It looks almost exactly like 2005

Steve Hammer

After the Christmas trees were dismantled and the New Year's hangovers gradually faded, sports fans in Indiana entered 2006 in much the same way they did 2005: with guarded optimism and more than a touch of dread for events yet to come.

As in 2005, the new year finds the Indianapolis Colts the prohibitive favorites to earn their first Super Bowl berth. But. They have yet to beat the New England Patriots in the playoffs and the Pats are peaking at just the right time.

Just like last year, 2006 begins with Ron Artest's basketball future in doubt. A year ago, he was martyred by the NBA for the sins of the hip-hop culture. This year, however, he finds himself ensnared by the power of his own words, which have turned his teammates and fans against him while his bosses carefully plan out a trade to send him away.

Last year began with a sense of accomplishment and anticipation for the Notre Dame football program. The new year saw them lose a horribly lopsided bowl game against Ohio State but also looking ahead to the next season.

In other words, it's history repeating itself, all across the board. The Indiana University men's basketball team, most of whose fans relish the idea of firing head coach Mike Davis, watch in dismay as the coach manages to somehow retain his job from week to week.

The last month of 2005 was a brutal month for Indiana sports fans in just about every sense. The Colts' perfect season was ended by a valiant San Diego Chargers team, causing some dismay, which was quickly replaced by real life and sadness when coach Tony Dungy's son died of his own hand. The outpouring of grief was a reminder on how shallow and superficial the world of sport really is.

Artest, who'd been on his best behavior throughout the summer and early fall, mouthed off to a newspaper reporter about how he wanted to be traded. That damage might have been contained, but Artest, as usual, compounded the crime with a Mike Tyson-like TV interview in which he repeated his trade demand.

That action caused his teammates to rebel against him and the already-skeptical Indianapolis media to deliver verbal and written beatdowns equal to or greater than the punches Artest threw on Nov. 19, 2004.

The "Free Ron Artest" T-shirts available for sale on Artest's Web site took on a new meaning after the Pacers placed him on the inactive list and disinvited him from practices. Artest is now a man without citizenship, in basketball terms, unwanted by his home and regarded as damaged goods by all other nation-states.

By year's end, Pacers President Donnie Walsh was saying he might wait until February, the trade deadline, to unload Artest for whatever remaining value he might have.

The year began with The Star's Bob Kravitz, who'd spent the month of December reminding everyone just How Right He'd Been All Along on Artest, demanding that action be taken immediately, if not sooner.

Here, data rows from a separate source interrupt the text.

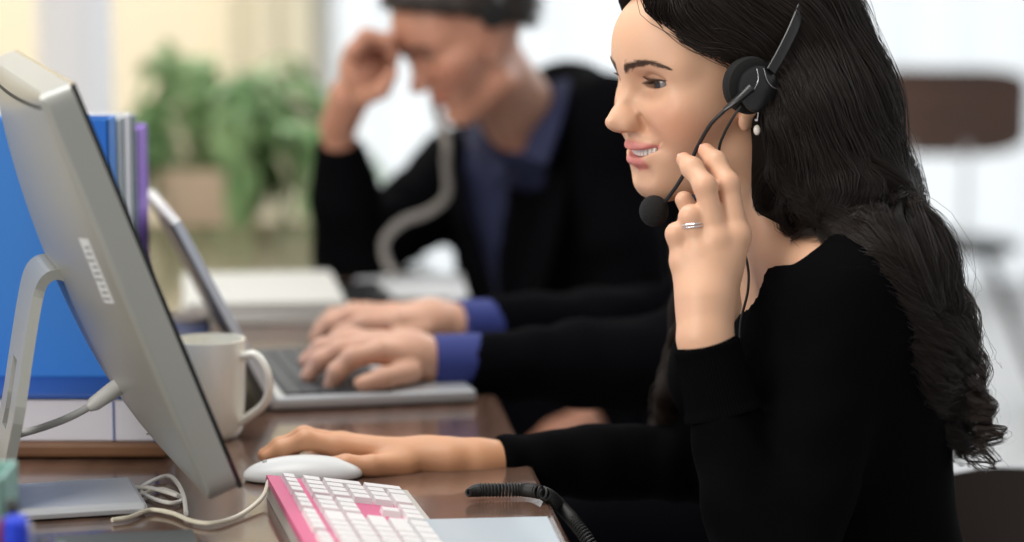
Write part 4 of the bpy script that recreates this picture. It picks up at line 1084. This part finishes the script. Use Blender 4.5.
# keyboard cable
KC = [kp(.012, .001, -.004)]+[np.array([*D(x, y, .754)[:2], z]) for x, y, z in ((262, 502, .758), (240, 515, .754), (214, 523, .754), (192, 521, .754), (172, 513, .754), (150, 510, .754), (130, 517, .754), (112, 520, .754))]
b = MB(); b.tube(spline(KC, 8), .0022, 8); tag(b.build('keyboard_cable', mat('cream_cable', (.72, .67, .55), .45), None, True), 'cream cable running over the desk from the pink keyboard', 'cable')
for i, (pts, lab) in enumerate((([(40, 489), (60, 483), (88, 482), (110, 486), (124, 496), (142, 494), (160, 489), (176, 494), (182, 500), (170, 503), (152, 498), (140, 490), (150, 482), (168, 476), (178, 484), (184, 498), (186, 514)], 'white cable looped behind the monitor foot'),
                     ([(118, 492), (132, 488), (150, 488), (166, 492), (178, 496)], 'short white cable end lying beside the looped cable'))):
    b = MB(); b.tube(spline([D(x, y, .7535+.0012*(k % 2)+.004*i) for k, (x, y) in enumerate(pts)], 6), .0021, 8); tag(b.build('usb_cable', mat('white_cable_%s' % 'ab'[i], (.62, .60, .56), .45), None, True), lab, 'cable')
# ------------------------------------------------------------------ mouse
mc_ = D(303, 479, .75); ma = math.radians(8); fm = np.array([-math.cos(ma), -math.sin(ma), 0]); lm = np.array([math.sin(ma), -math.cos(ma), 0]); mRm = np.stack([fm, lm, np.array([0, 0, 1.])], 1)
MS = thing('mouse', 'white computer mouse under the woman\'s right hand', 'mouse', mc_)
def mf(p):
    q = trs(mc_, mRm, p); d = s_ell(q, (0, 0, .004), (.058, .030, .019)); return smax(d, .0012-q[:, 2], .003)
v, q = sdf_mesh(mf, mc_-np.array([.075, .05, .01]), mc_+np.array([.075, .05, .04]), .0018); mo_ = link_mesh('shell', v, q, M_WPL, MS, True)
b = MB(); b.tube([mc_+mRm @ np.array([.036, -.004, .0155]), mc_+mRm @ np.array([.036, .004, .0155])], .004, 12); b.build('scroll_ball', mat('grey_ball', (.35, .35, .35), .4), MS, True)

# ------------------------------------------------------------------ mugs
def mug(px, py, label, rad=.0385, h=.104, hang=-20):
    c = D(px, py, .75); t = thing('mug', label, 'mug', c, 0, 'mugs')
    b = MB(); pr = [(rad*.70, .0), (rad*.80, .003), (rad*.90, .010), (rad*.955, .03), (rad*.985, h*.6), (rad, h-.004), (rad*.995, h), (rad*.93, h), (rad*.92, h-.005), (rad*.90, .03), (rad*.80, .009), (0.0, .007)]
    b.lathe(pr, c, 48); b.build('cup', M_CREAM, t, True)
    a = math.radians(hang); dr = np.array([math.cos(a), math.sin(a), 0]); b = MB()
    b.tube(spline([c+dr*(rad*.92)+[0, 0, h*.84], c+dr*(rad+.016)+[0, 0, h*.86], c+dr*(rad+.029)+[0, 0, h*.66], c+dr*(rad+.026)+[0, 0, h*.40], c+dr*(rad*.93)+[0, 0, h*.17]], 8), .0056, 12, flat=.8)
    b.build('handle', M_CREAM, t, True)
mug(210, 437, 'cream ceramic mug with its handle to the right beside the monitor edge')
mug(182, 374, 'small cream cup standing behind the mug, only its rim showing', rad=.035, hang=150, h=.070)

# ------------------------------------------------------------------ laptop
al_ = math.radians(13); lu = np.array([-math.sin(al_), math.cos(al_), 0]); lr = np.array([math.cos(al_), math.sin(al_), 0]); lc = D(270, 411, .752)
LT = thing('laptop', 'open silver laptop under the typing hands', 'laptop', (*(lc+lu*.16+lr*.11)[:2], .75))
M_LSIL = mat('laptop_silver', (.52, .53, .54), .35, .5); M_LDK = mat('laptop_lid_grey', (.10, .10, .11), .4, .3); M_LKEY = mat('laptop_key', (.045, .05, .055), .5)
def lbox(b, u0, u1, r0, r1, z0, z1, bev=.003):
    c = lc+lu*((u0+u1)/2)+lr*((r0+r1)/2); b.box((c[0], c[1], (z0+z1)/2), (r1-r0, u1-u0, z1-z0), bev, Matrix.Rotation(al_, 4, 'Z'))
LWd, LDp = .330, .232
b = MB(); lbox(b, 0, LWd, 0, LDp, .752, .766, .004); b.build('base', M_LSIL, LT)
b = MB(); lbox(b, .012, LWd-.012, .018, .140, .7655, .7668, .001); kbd = b.build('keyboard_well', M_SLOT, LT)
b = MB()
for i in range(6):
    for j in range(15): lbox(b, .016+j*.0198, .0345+j*.0198, .022+i*.0195, .0395+i*.0195, .7666, .7685, .0)
b.build('keys', M_LKEY, kbd)['kind'] = 'stuff'
b = MB(); lbox(b, .115, .215, .155, .215, .7655, .7664, .001); b.build('touchpad', mat('touchpad_grey', (.38, .39, .40), .4), LT)
tlid = math.radians(27); ld = math.cos(tlid)*np.array([0, 0, 1.])-math.sin(tlid)*lr; ln_ = math.cos(tlid)*lr+math.sin(tlid)*np.array([0, 0, 1.])
def lid(u0, u1, v0, v1, s0, s1): 
    hgp = lc+lr*.004+np.array([0, 0, .012]); c = [hgp+lu*u+ld*v-ln_*s for u in (u0, u1) for v in (v0, v1) for s in (s0, s1)]; return c, [(0,1,3,2),(4,6,7,5),(0,4,5,1),(2,3,7,6),(0,2,6,4),(1,5,7,3)]
b = MB(); b.add(*lid(0, LWd, 0, .222, .004, .0075)); lid_o = b.build('lid', M_LDK, LT)
b = MB(); b.add(*lid(-.0008, LWd+.0008, -.001, .2235, -.004, .0048)); b.build('bezel', mat('bezel_silver', (.74, .77, .80), .35, .1), lid_o)
b = MB(); b.add(*lid(.012, LWd-.012, .016, .212, -.0046, -.0038)); b.build('screen', M_SCR, lid_o)
# ------------------------------------------------------------------ box and folders at the left
M_BOXW = mat('white_card', (.66, .66, .74), .6); M_BLUE = mat('blue_folder', (.030, .20, .62), .5); M_BLUED = mat('dark_blue', (.02, .08, .34), .5)
BX = thing('storage_box', 'flat white storage box with blue lid edge under the folders', 'box', (-.52, 2.76, .768))
b = MB(); b.box((-.53, 2.78, .7595), (.37, .45, .015), .004); tray = b.build('tray', mat('wood_tray', (.20, .095, .045), .45, noise=(6, (.13, .06, .03), (1, 8, 1))), BX)
b = MB(); b.box((-.535, 2.78, .7885), (.355, .43, .043), .002); b.build('card_body', M_BOXW, BX)
b = MB(); b.box((-.535, 2.78, .8135), (.365, .438, .005), .001); b.build('lid', M_BLUED, BX)
b = MB()
for x in (-.40, -.56): b.box((x, 2.5645, .7885), (.0015, .001, .040))
b.box((-.3575, 2.5650, .7885), (.004, .003, .043)); b.build('seam', M_BLUED, BX)
def folder(y, th_, h, m, label, x1=-.413, wd=.285):
    t = thing('folder', label, 'folder', (x1-wd/2, y+th_/2, .816), 0, 'upright folders')
    b = MB(); z0 = .8162
    b.box((x1-wd/2, y+.0015, z0+h/2), (wd, .003, h), .001); b.box((x1-wd/2, y+th_-.0015, z0+h/2), (wd, .003, h), .001); b.box((x1-.0015, y+th_/2, z0+h/2), (.003, th_, h), .001); b.build('cover', m, t)
    b = MB(); b.box((x1-wd/2-.006, y+th_/2, z0+h/2-.002), (wd-.024, th_*.78, h-.018)); b.build('papers', mat('paper_block', (.75, .74, .70), .8), t)
    b = MB(); b.lathe([(.0075, 0), (.0095, 0), (.0095, .002), (.0075, .002), (.0075, 0)], (0, 0, 0), 18, Matrix.Translation((x1+.0002, y+th_/2, z0+.045)) @ Matrix.Rotation(math.pi/2, 4, 'Y')); b.build('finger_ring', M_STEEL, t)
folder(2.655, .050, .268, M_BLUE, 'large bright blue folder standing nearest, behind the monitor')
folder(2.712, .040, .262, mat('grey_folder', (.30, .36, .40), .5), 'grey folder standing between the blue and the white one')
folder(2.762, .050, .262, mat('white_folder', (.66, .68, .72), .5), 'white folder standing between the grey and the purple one')
folder(2.824, .026, .258, mat('slate_folder', (.22, .28, .34), .5), 'thin slate folder just in front of the purple one')
folder(2.860, .078, .240, mat('purple_folder', (.30, .16, .62), .5), 'purple folder standing farthest back in the row')
# ------------------------------------------------------------------ organiser with pens, notebook
PH = thing('pen_holder', 'pale teal desk organiser at the lower left corner', 'pen holder', (-.39, 1.92, .75))
M_TEAL = mat('teal_plastic', (.25, .44, .40), .45)
b = MB()
for c, s in (((-.461, 1.990, .810), (.150, .004, .120)), ((-.461, 1.930, .810), (.150, .004, .120)), ((-.3880, 1.96, .810), (.004, .064, .120)), ((-.534, 1.96, .810), (.004, .064, .120)), ((-.461, 1.96, .7525), (.150, .064, .005))): b.box(c, s, .0015)
b.build('tall_compartment', M_TEAL, PH)
b = MB()
for c, s in (((-.3950, 1.867, .785), (.110, .003, .070)), ((-.342, 1.898, .785), (.004, .062, .070)), ((-.4485, 1.898, .785), (.004, .062, .070)), ((-.395, 1.898, .7525), (.11, .062, .005))): b.box(c, s, .0015)
b.build('low_compartment', M_TEAL, PH)
def pen(px, py, d, foot, r, m, capm, label, kind='pen', cap=.03):
    top = np.array(P(px, py, d)); bt = np.array(foot); ax = (bt-top)/np.linalg.norm(bt-top); t = thing(kind, label, kind, bt, 0, 'pens in the organiser')
    b = MB(); b.tube([top+ax*cap, bt-ax*.012, bt-ax*.001], [r*.92, r*.92, r*.3], 14); b.build('barrel', m, t, True)
    b = MB(); b.tube([top, top+ax*.002, top+ax*(cap+.002)], [r*.75, r, r*1.04], 14); c = b.build('cap', capm, t, True)
    b = MB(); s_ = np.array([.6, -.8, 0]); b.tube([top+s_*r*.7+ax*.001, top+s_*(r+.0022)+ax*.004, top+s_*(r+.0018)+ax*cap*.85], .0010, 6); b.build('clip', capm, c)
M_BMK = mat('blue_marker', (.01, .045, .62), .35)
pen(16, 517, 1.885, (-.372, 1.895, .757), .0092, M_BMK, M_BMK, 'thick bright blue marker standing in the organiser', 'marker', .045)
pen(12, 500, 1.905, (-.380, 1.912, .757), .0046, M_BPLASTIC, M_BPLASTIC, 'black pen with a metal clip behind the blue marker')
pen(2, 520, 1.892, (-.395, 1.905, .757), .0042, mat('dark_red', (.22, .02, .04), .4), mat('dark_red_cap', (.22, .02, .04), .4), 'dark red pen left of the blue marker')
pen(27, 522, 1.905, (-.362, 1.912, .757), .0036, mat('green_pen', (.10, .36, .16), .4), M_WPL, 'slim green pen right of the blue marker')
pen(43, 536, 1.895, (-.350, 1.893, .757), .0040, mat('mauve_pen', (.32, .25, .30), .4), M_GREYP, 'short mauve pen leaning rightmost in the organiser')
a0, a1 = D(62, 531, .766), D(186, 531, .766)
NB = thing('notebook', 'dark grey notebook lying in front of the monitor foot', 'notebook', (*((a0+a1)/2+np.array([.03, -.11, 0]))[:2], .75))
nc = (a0+a1)/2+np.array([.022, -.105, 0]); b = MB(); b.box((nc[0], nc[1], .7645), (.118, .205, .003), .001, Matrix.Rotation(ak, 4, 'Z')); b.box((nc[0], nc[1], .7520), (.118, .205, .003), .001, Matrix.Rotation(ak, 4, 'Z')); b.build('cover', mat('charcoal_cover', (.09, .10, .10), .5), NB)
b = MB(); b.box((nc[0], nc[1], .7583), (.112, .199, .0096), .0, Matrix.Rotation(ak, 4, 'Z')); b.build('pages', mat('notebook_pages', (.6, .58, .54), .8), NB)
pc1 = E0+dR*(-.012); 
WP = thing('reflection_sheet', 'pale blue-grey sheet standing in for the bright reflection at the desk corner beside the keyboard', 'sheet', (*(pc1-dR*.11)[:2], .75))
pm_ = Matrix.Rotation(EA, 4, 'Z'); pcc = pc1-dR*.085-dU*.045
b = MB(); b.box((pcc[0], pcc[1], .7515), (.17, .25, .0025), .0008, pm_); b.build('backing', mat('reflection_backing', (.18, .09, .05), .6), WP)
b = MB(); b.box((pcc[0], pcc[1], .7538), (.168, .246, .0020), 0, pm_); b.build('top_sheet', mat('reflection_tone', (.42, .49, .54), .35, coat=.3), WP)  # added sheet; its pale colour stands in for a bright desk reflection
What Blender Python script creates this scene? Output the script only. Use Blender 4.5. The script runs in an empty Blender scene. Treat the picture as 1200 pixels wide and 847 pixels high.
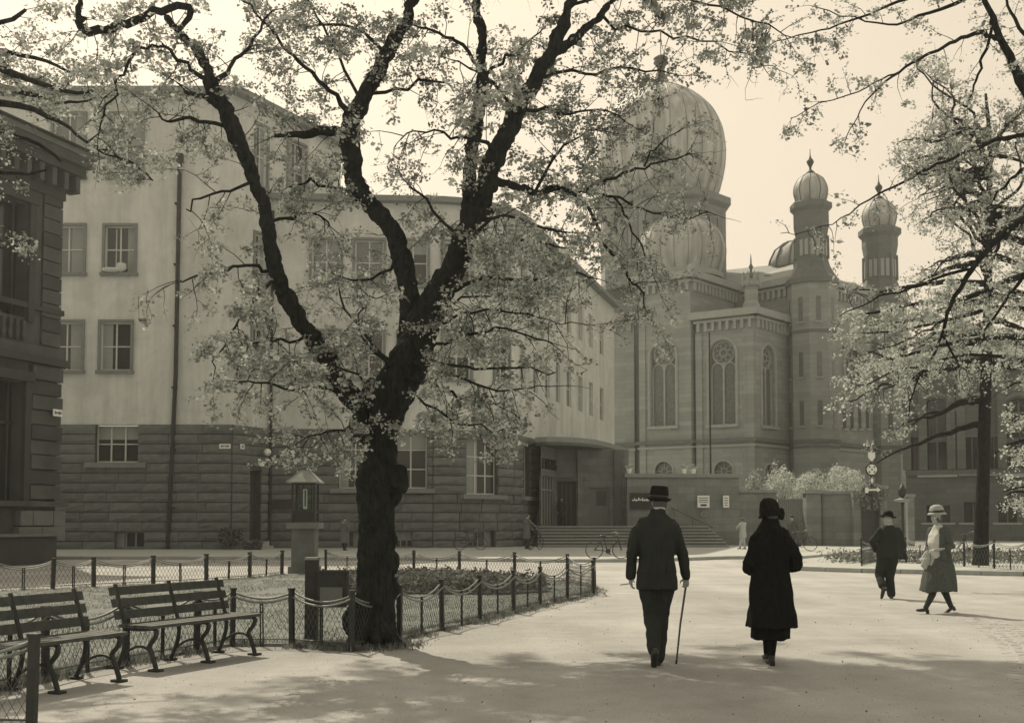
import bpy, bmesh, math, random
import numpy as np
from mathutils import Vector, Matrix, noise
from mathutils.geometry import tessellate_polygon
random.seed(7); rng = np.random.default_rng(7)
sc = bpy.context.scene; COL = sc.collection
R = math.radians

# ------------------------------------------------------------------ camera
CAMH = 1.5; TILT = R(3.0); F = 1300.0; SH = 119.5; HOR = 611.0
cam = bpy.data.cameras.new('camera'); camo = bpy.data.objects.new('camera', cam); COL.objects.link(camo)
cam.sensor_width = 36; cam.lens = 39.0; cam.shift_y = SH/1200; cam.clip_start = .1; cam.clip_end = 2000
camo.location = (0, 0, CAMH); camo.rotation_euler = (R(90)+TILT, 0, 0); sc.camera = camo
cam.dof.use_dof = True; cam.dof.focus_distance = 14; cam.dof.aperture_fstop = 4.0

# ------------------------------------------------------------------ sky, sun, exposure
SUN = Vector((-.46*math.cos(R(49)), .888*math.cos(R(49)), math.sin(R(49)))).normalized()
TINT = (1.0, .865, .665)
w = bpy.data.worlds.new('World'); sc.world = w; w.use_nodes = True
nt = w.node_tree; nt.nodes.clear()
sky = nt.nodes.new('ShaderNodeTexSky'); sky.sky_type = 'NISHITA'; sky.sun_disc = False
sky.sun_elevation = R(49); sky.sun_rotation = math.atan2(SUN.x, SUN.y); sky.air_density = 1.5; sky.dust_density = 4
bw = nt.nodes.new('ShaderNodeRGBToBW'); pw = nt.nodes.new('ShaderNodeMath'); pw.operation = 'POWER'; pw.inputs[1].default_value = .4
mx = nt.nodes.new('ShaderNodeMix'); mx.data_type = 'RGBA'; mx.blend_type = 'MULTIPLY'; mx.inputs[0].default_value = 1
mx.inputs[7].default_value = (TINT[0]*4.5, TINT[1]*4.5, TINT[2]*4.5, 1)
bg = nt.nodes.new('ShaderNodeBackground'); bg.inputs[1].default_value = .1
ow = nt.nodes.new('ShaderNodeOutputWorld')
L = nt.links.new
L(sky.outputs[0], bw.inputs[0]); L(bw.outputs[0], pw.inputs[0]); L(pw.outputs[0], mx.inputs[6]); L(mx.outputs[2], bg.inputs[0]); L(bg.outputs[0], ow.inputs[0])
sl = bpy.data.lights.new('sun', 'SUN'); sl.energy = 4.3; sl.angle = R(.53); sl.color = TINT
so = bpy.data.objects.new('sun', sl); COL.objects.link(so); so.rotation_euler = (-SUN).to_track_quat('-Z', 'Y').to_euler(); so.location = (-20, 40, 50)
sc.view_settings.view_transform = 'Standard'; sc.view_settings.look = 'None'; sc.view_settings.exposure = 0; sc.view_settings.gamma = 1

# ------------------------------------------------------------------ projection helpers (layout maths)
def P(px, py, Y):
    a = (px-600)/F; b = (423.5+SH-py)/F
    d = Vector((a, math.cos(TILT)-b*math.sin(TILT), math.sin(TILT)+b*math.cos(TILT)))
    t = Y/d.y
    return Vector((d.x*t, Y, CAMH+d.z*t))
def G(px, py, z=0.0):
    d = P(px, py, 1.0)-Vector((0, 0, CAMH)); t = (z-CAMH)/d.z
    return Vector((d.x*t, d.y*t, z))
def ZY(py, Y, px=600): return P(px, py, Y).z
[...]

As of Tuesday, the Pacers had pondered an Artest trade for 22 days, leading to the not-incorrect point that even "President Bush doesn't take vacations this long."

Left quietly unsaid, though, was the small possibility that the team may be forced to take back their prodigal son once again. Even more unspoken was the red-state/blue-state political issues at work in society.

Artest was punished last year because he violated red-state sensibilities by going into the stands after a cup-throwing fan. He was punished at the end of the year for a similar violation: don't talk back.

In the short-term, though, the franchise has been wounded, its fans alienated, its team in disarray, with almost all of its players thinking they may be included in an Artest trade.

There was giddy talk in October about the Pacers beating the Pistons and then the Spurs to win the NBA title. Now, even the most optimistic fans are hoping for a .500 record and a first-round playoff exit.

If there could be said to be a storyline throughout the year in sports in Indiana, it is the clash of political and socioeconomic cultures.

It's the same thinking that downgrades Davis' coaching skills at Indiana because he inherited "Bobby Knight's team," but doesn't mention the fact that Notre Dame's success in 2005 was in large part the work of fired coach Tyrone Willingham, an African-American, and not good-ole-boy Charlie Weis.

Meanwhile, the Colts have a week off while they salve their wounds, physically and psychically, and prepare to likely face the Patriots at some point. The state's collective breath is held on whether they can get by that hurdle, even as it marvels at Dungy's personal courage and determination in the wake of trauma.

The year 2006 looks as if it will be some sort of variation of 2005, albeit a slightly distorted one. There are games to be played and new details to fill in, but the uncertainty and ennui of 2005 spilled over into the new year.

In other words, everything old is old again.